Recently, I had a very big decision to make. I have a feeling that I might be opening up a huge can of worms but I have always tried to be very open and honest with my blog posts. A couple weeks ago I had an on-campus interview with another school. The job was everything that I wanted and the people were amazing but I didn't feel drawn to the position. I didn't think it was the right job for me to pick up and move to another state. I had done such a great job of convincing myself that they weren't going to offer that I was actually very surprised when they called and did. I had twenty-four hours to make a decision that was going to affect my life in a huge way.
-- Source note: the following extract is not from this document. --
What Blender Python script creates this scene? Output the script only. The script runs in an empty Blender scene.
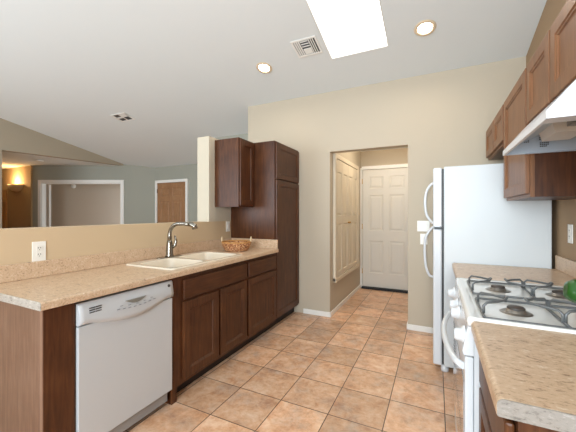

Everyone I approached for advice told me to make a pro/con list to figure out what I should do. Ultimately, I didn't do that, I tried to listen to God and figure out where he needed me to be. If I choose the position, it would have been for purely professional reasons; if I choose to stay it would have been for personal reasons. I had a courageous choice to make. Do I uproot my life and travel into the unknown or do I stay in Dallas where I now have a life of my own?
I was torn during the interview process, after my initial phone interview they were already making exceptions for me (they don't allow animals, but Posey and I are a packaged deal) and the timeline for the on-campus interview fit my schedule perfectly. I thought God was practically pushing me through this open door, however, He then began giving me more opportunities to grow as a person and a Christian here in Dallas. Yes, I could find more friends and a new church in my new town, but it wouldn't be the same. I believe The Clash said it the best, "should I stay or should I go now?".
This weekend helped me solidify the choice I made. I had the most amazing time at Cowboys dancing with new and old friends and then participated in a crazy 5k that I will be talking about for weeks. I also learned that God does not make choices easy. I had to carefully weigh the options in front of me and make a decision where my life would go, but most importantly I had to stop thinking and simply listen to Him. I am here to serve Him, not to make money or build my resume but to reach out and impact others with the skills and talents He has blessed me with. I have no idea what He has planned for me, but I know it is going to be pretty great. He has placed certain desires in my heart and is guiding my feet where He needs me to be. I am His child and He has the best in mind for me, I just have to trust Him and His timing.